Pour éviter ce genre de critiques, les spécialistes du marketing ont fait des sous-catégories à l’intérieur de cette cible. « Il y a trois étapes dans la vie des seniors », écrivait ainsi Jean-Paul Tréguer dans le Senior Marketing. On serait d’abord « master » de 50 à 59 ans lors de « l’été indien de la vie », puis « libéré » de 60 à 74 ans car on serait « libéré du travail et de l’éducation des enfants », et enfin « retiré » après 75 ans, car « mis à l’écart de la vie sociale » et ayant perdu « le goût de vivre ». Depuis, Tréguer a revu sa copie pour les plus âgés en inventant une quatrième catégorie : les 75-84 ans sont ainsi devenus les « paisibles » (car « 75 ans est un âge charnière, autour duquel le corps commence à sérieusement se dégrader » et où débute « la vieillesse », écrit-il sur son blog) et il appelle les plus de 85 ans les « grands aînés » ou les « TGV » (les « très grands vieux »). Mais, comme le reconnaît Frédérique Aribaud, seuls les moins de 75 ans intéressent les marques. « Dans la mesure où nos budgets sont limités, nous nous adressons au plus grand nombre, c’est-à-dire aux “masters” et aux “libérés” », explique la directrice générale de Senior Agency.
Là, on nage en plein paradoxe : le terme « senior » est devenu un synonyme de vieux et son inventeur même considère qu’on est vraiment vieux 25 ans après être devenu « senior » ! Et il n’est pas le seul à embrouiller le sujet. Frédéric Serrière, consultant en stratégie sur les questions du vieillissement, parle lui de « jeunes seniors » pour désigner les 50-70 ans, laissant donc entendre qu’il y aurait des « vieux seniors », étymologiquement des vieux vieux…

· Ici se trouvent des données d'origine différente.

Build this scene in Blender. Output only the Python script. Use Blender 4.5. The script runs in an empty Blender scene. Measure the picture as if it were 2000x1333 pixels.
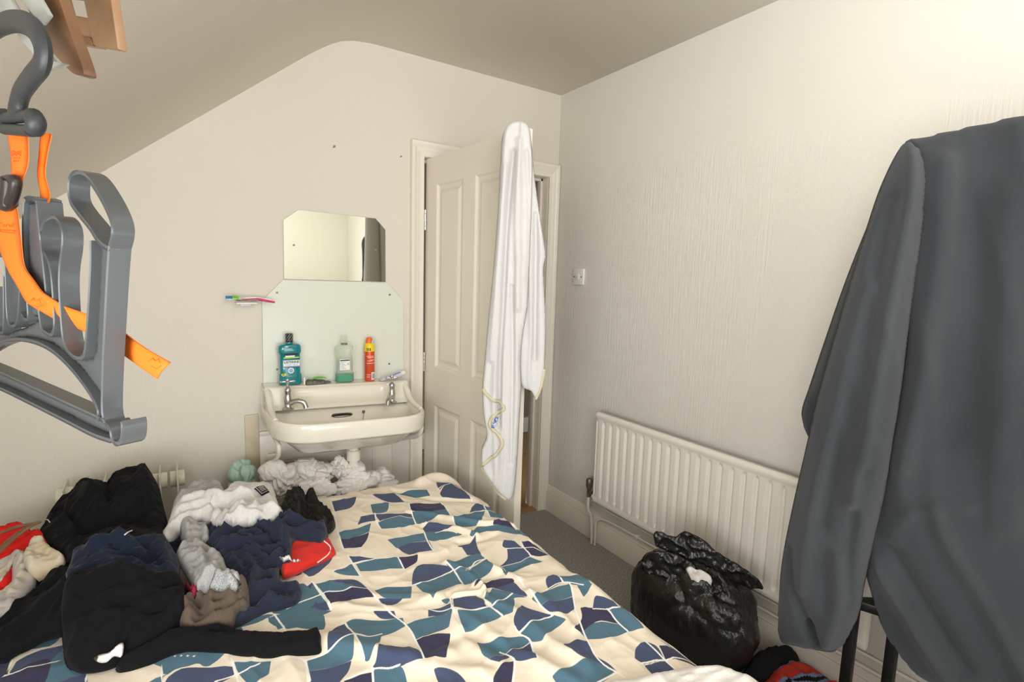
import bpy, bmesh, math, random
import numpy as np
from mathutils import Vector, Matrix, geometry
S = bpy.context.scene
COL = S.collection
# ------------------------------------------------------------------ camera, measured from the room's straight lines
CAM = np.array([-1.8967, -2.4374, 1.4202]); YAW, PITCH, ROLL, FPX = .5840, -.1223, .0288, 1011.1562
def cam_axes():
    cy, sy, cp, sp = math.cos(YAW), math.sin(YAW), math.cos(PITCH), math.sin(PITCH)
    f = np.array([sy*cp, cy*cp, sp]); r = np.array([cy, -sy, 0.]); u = np.cross(r, f)
    cr, sr = math.cos(ROLL), math.sin(ROLL)
    return r*cr+u*sr, -r*sr+u*cr, f
AR, AU, AF = cam_axes()
cd = bpy.data.cameras.new('camera'); cam = bpy.data.objects.new('camera', cd); COL.objects.link(cam)
cd.sensor_width = 36; cd.lens = FPX/2000*36; cd.clip_start = .02
cam.matrix_world = Matrix(((AR[0], AU[0], -AF[0], CAM[0]), (AR[1], AU[1], -AF[1], CAM[1]), (AR[2], AU[2], -AF[2], CAM[2]), (0, 0, 0, 1)))
S.camera = cam
# ------------------------------------------------------------------ light and exposure
S.view_settings.view_transform = 'Standard'; S.view_settings.look = 'None'
S.view_settings.gamma = 1; S.view_settings.use_curve_mapping = False
S.view_settings.exposure = 0.3
W = bpy.data.worlds.new('sky'); S.world = W; W.use_nodes = True
W.node_tree.nodes['Background'].inputs[0].default_value = (.85, .93, 1, 1)
W.node_tree.nodes['Background'].inputs[1].default_value = 1.6
def area(name, loc, target, sx, sy, power, col):
    l = bpy.data.lights.new(name, 'AREA'); l.shape = 'RECTANGLE'; l.size = sx; l.size_y = sy; l.energy = power; l.color = col
    o = bpy.data.objects.new(name, l); COL.objects.link(o); o.location = loc
    o.rotation_euler = (Vector(target)-Vector(loc)).to_track_quat('-Z', 'Y').to_euler(); return o
area('window_daylight', (-1.75, -4.28, 1.55), (-.6, 0, 1.35), 1.35, 1.25, 13, (.95, .98, 1.0))
area('dormer_daylight', (-2.45, -2.45, 1.15), (0, -1.0, .95), .95, .7, 19, (.96, .985, 1.0))
area('ceiling_fill', (-1.35, -3.1, .75), (-1.15, -2.3, 2.9), 1.2, .9, 15, (.98, .985, 1.0))  # unseen fill light, added to lift the ceiling
fill_obj = area('corner_fill', (-1.45, -2.35, 2.02), (-.70, -.75, 2.45), .5, .22, 7, (1.0, .99, .98)); fill_obj.data.spread = math.radians(150)  # added fill above the view, brightens the far ceiling and corner
bl = bpy.data.lights.new('front_wall_fill', 'POINT'); bl.energy = 6; bl.color = (1, .97, .93); bl.shadow_soft_size = .1  # added point fill without a fitting, brightens the front wall for the mirror
lo = bpy.data.objects.new('front_wall_fill', bl); COL.objects.link(lo); lo.location = (-1.2, -3.5, 2.1)
# ------------------------------------------------------------------ measuring
def at(u, v, x=None, y=None, z=None):
    d = AF+AR*(u-1000)/FPX-AU*(v-666.5)/FPX
    if x is not None: t = (x-CAM[0])/d[0]
    elif y is not None: t = (y-CAM[1])/d[1]
    else: t = (z-CAM[2])/d[2]
    return CAM+t*d
def ray(u, v): return AF+AR*(u-1000)/FPX-AU*(v-666.5)/FPX
class Plane:
    """a vertical (or any) plane with its own 2-D frame: a right, b up, n towards the viewer"""
    def __init__(s, o, ea, eb=(0, 0, 1)):
        s.o = np.array(o, float); s.a = np.array(ea, float); s.a /= np.linalg.norm(s.a)
        s.b = np.array(eb, float); s.b /= np.linalg.norm(s.b); s.n = np.cross(s.a, s.b); s.n /= np.linalg.norm(s.n)
    def uv(s, pts):
        out = []
        for u, v in pts:
            d = ray(u, v); t = ((s.o-CAM)@s.n)/(d@s.n); P = CAM+t*d-s.o; out.append((P@s.a, P@s.b))
        return np.array(out)
    def w(s, P, h):
        P = np.asarray(P); return s.o+P[:, :1]*s.a+P[:, 1:2]*s.b+np.asarray(h).reshape(-1, 1)*s.n
# ------------------------------------------------------------------ noise
def _h(i, j, k):
    n = (i*73856093) ^ (j*19349663) ^ (k*83492791); n = (n ^ (n >> 13))*1274126177 & 0x7fffffff
    return n
def noise3(x, y, z=0., seed=0):
    x = np.asarray(x, float); y = np.asarray(y, float); z = np.zeros_like(x)+z
    X = np.floor(x).astype(np.int64); Y = np.floor(y).astype(np.int64); Z = np.floor(z).astype(np.int64)
    fx, fy, fz = x-X, y-Y, z-Z; s = lambda t: t*t*t*(t*(t*6-15)+10); u, v, w = s(fx), s(fy), s(fz)
    def g(a, b, c):
        h = _h(X+a+seed*17, Y+b, Z+c); t = (h & 1023)/1023*2*np.pi; q = ((h >> 10) & 1023)/511.5-1; r = np.sqrt(np.maximum(0, 1-q*q))
        return r*np.cos(t)*(fx-a)+r*np.sin(t)*(fy-b)+q*(fz-c)
    L = lambda a, b, t: a+(b-a)*t
    return L(L(L(g(0, 0, 0), g(1, 0, 0), u), L(g(0, 1, 0), g(1, 1, 0), u), v), L(L(g(0, 0, 1), g(1, 0, 1), u), L(g(0, 1, 1), g(1, 1, 1), u), v), w)*1.5
def ridge(x, y, z=0., seed=0, sharp=1.0): return (1-np.minimum(1, np.abs(noise3(x, y, z, seed))*2.2))**(1+sharp)
# ------------------------------------------------------------------ materials
def lin(c):
    if isinstance(c, str): c = [int(c[i:i+2], 16) for i in (0, 2, 4)]
    return tuple(((v/255)/12.92 if v/255 <= .04045 else ((v/255+.055)/1.055)**2.4) for v in c)+(1,)
MATS = {}
def mat(name, col, rough=.6, metal=0., bump=None, var=None, sheen=0., trans=0., spec=.5, coat=0., bump2=None, ior=1.45, alpha=1.):
    m = bpy.data.materials.new(name); m.use_nodes = True; nt = m.node_tree; N, Lk = nt.nodes, nt.links
    b = N['Principled BSDF']; b.inputs['Base Color'].default_value = lin(col); b.inputs['Roughness'].default_value = rough
    b.inputs['Metallic'].default_value = metal; b.inputs['Sheen Weight'].default_value = sheen; b.inputs['Transmission Weight'].default_value = trans
    b.inputs['Specular IOR Level'].default_value = spec; b.inputs['Coat Weight'].default_value = coat; b.inputs['IOR'].default_value = ior
    tc = N.new('ShaderNodeTexCoord')
    if var:   # (second colour, scale, low, high)
        n = N.new('ShaderNodeTexNoise'); n.inputs['Scale'].default_value = var[1]; n.inputs['Detail'].default_value = 5
        r = N.new('ShaderNodeValToRGB'); r.color_ramp.elements[0].position = var[2]; r.color_ramp.elements[1].position = var[3]
        r.color_ramp.elements[0].color = lin(col); r.color_ramp.elements[1].color = lin(var[0])
        Lk.new(tc.outputs['Object'], n.inputs['Vector']); Lk.new(n.outputs[0], r.inputs[0]); Lk.new(r.outputs[0], b.inputs['Base Color'])
    last = None
    for bp in (bump, bump2):
        if bp:   # (scale, strength, distance[, stretch])
            n = N.new('ShaderNodeTexNoise'); n.inputs['Scale'].default_value = bp[0]; n.inputs['Detail'].default_value = 4
            q = N.new('ShaderNodeBump'); q.inputs['Strength'].default_value = bp[1]; q.inputs['Distance'].default_value = bp[2]
            mp = N.new('ShaderNodeMapping'); mp.inputs['Scale'].default_value = bp[3] if len(bp) > 3 else (1, 1, 1)
            Lk.new(tc.outputs['Object'], mp.inputs[0]); Lk.new(mp.outputs[0], n.inputs['Vector']); Lk.new(n.outputs[0], q.inputs['Height'])
            if last: Lk.new(last.outputs[0], q.inputs['Normal'])
            Lk.new(q.outputs[0], b.inputs['Normal']); last = q
    MATS[name] = m; return m
def wallpaper(name, col, col2, smooth_above=None, axis='y'):
    """painted embossed wallpaper: swirling relief with vertical strands, smooth paint higher up"""
    m = mat(name, col, .75, var=(col2, 1.1, .35, .7)); nt = m.node_tree; N, Lk = nt.nodes, nt.links
    tc = [n for n in N if n.type == 'TEX_COORD'][0]; b = N['Principled BSDF']
    mp = N.new('ShaderNodeMapping'); Lk.new(tc.outputs['Object'], mp.inputs[0])
    n1 = N.new('ShaderNodeTexNoise'); n1.inputs['Scale'].default_value = 34; n1.inputs['Detail'].default_value = 5; n1.inputs['Distortion'].default_value = 2.6; n1.inputs['Roughness'].default_value = .62
    n2 = N.new('ShaderNodeTexNoise'); n2.inputs['Scale'].default_value = 60; n2.inputs['Distortion'].default_value = 1.2
    m2 = N.new('ShaderNodeMapping'); m2.inputs['Scale'].default_value = (4, 4, .25); Lk.new(tc.outputs['Object'], m2.inputs[0])
    n3 = N.new('ShaderNodeTexNoise'); n3.inputs['Scale'].default_value = 30; n3.inputs['Detail'].default_value = 3
    Lk.new(mp.outputs[0], n1.inputs[0]); Lk.new(mp.outputs[0], n2.inputs[0]); Lk.new(m2.outputs[0], n3.inputs[0])
    w = N.new('ShaderNodeTexNoise'); w.inputs['Scale'].default_value = 1.6; mp3 = N.new('ShaderNodeMapping'); mp3.inputs['Scale'].default_value = (2.2, 2.2, .15)
    Lk.new(tc.outputs['Object'], mp3.inputs[0]); Lk.new(mp3.outputs[0], w.inputs[0])
    st = N.new('ShaderNodeMapRange'); st.inputs[1].default_value = .47; st.inputs[2].default_value = .53; Lk.new(w.outputs[0], st.inputs[0])
    mx = N.new('ShaderNodeMix'); Lk.new(st.outputs[0], mx.inputs[0]); Lk.new(n1.outputs[0], mx.inputs[2]); Lk.new(n3.outputs[0], mx.inputs[3])
    ad = N.new('ShaderNodeMath'); ad.operation = 'MULTIPLY_ADD'; ad.inputs[1].default_value = .22; Lk.new(n2.outputs[0], ad.inputs[0]); Lk.new(mx.outputs[0], ad.inputs[2])
    sx = N.new('ShaderNodeSeparateXYZ'); Lk.new(tc.outputs['Object'], sx.inputs[0])
    mr = N.new('ShaderNodeMapRange'); mr.inputs[1].default_value = smooth_above-.06; mr.inputs[2].default_value = smooth_above+.06; mr.inputs[3].default_value = 1; mr.inputs[4].default_value = .1
    Lk.new(sx.outputs['Z'], mr.inputs[0])
    q = N.new('ShaderNodeBump'); q.inputs['Distance'].default_value = .012; Lk.new(ad.outputs[0], q.inputs['Height'])
    ml = N.new('ShaderNodeMath'); ml.operation = 'MULTIPLY'; ml.inputs[1].default_value = .24; Lk.new(mr.outputs[0], ml.inputs[0]); Lk.new(ml.outputs[0], q.inputs['Strength'])
    Lk.new(q.outputs[0], b.inputs['Normal']); return m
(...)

On pourrait se contenter de se moquer de ces publicitaires et spécialistes en marketing qui segmentent n’importe comment les consommateurs adultes, mais ces questions de terminologie sont tout sauf accessoires. Car derrière les mots, il y a des images et des politiques qui s’en suivent. Si on parle de « senior », on ne voit pas le vieux de 95 ans atteint d’Alzheimer qui erre dans un Ehpad (un « établissement d’hébergement pour personnes âgées dépendantes »), on n’a pas en tête que s’en occuper a un coût et doit être une priorité publique. Et c’est seulement à l’occasion de témoignages bouleversants (comme celui du journaliste Frédéric Pommier à propos de sa grand-mère placée dans un Ehpad) que l’on prend conscience (ou qu’on redécouvre) que la vieillesse, même si elle a été repoussée, n’est pas un âge où on s’éclate enfin, mais peut toujours être un naufrage.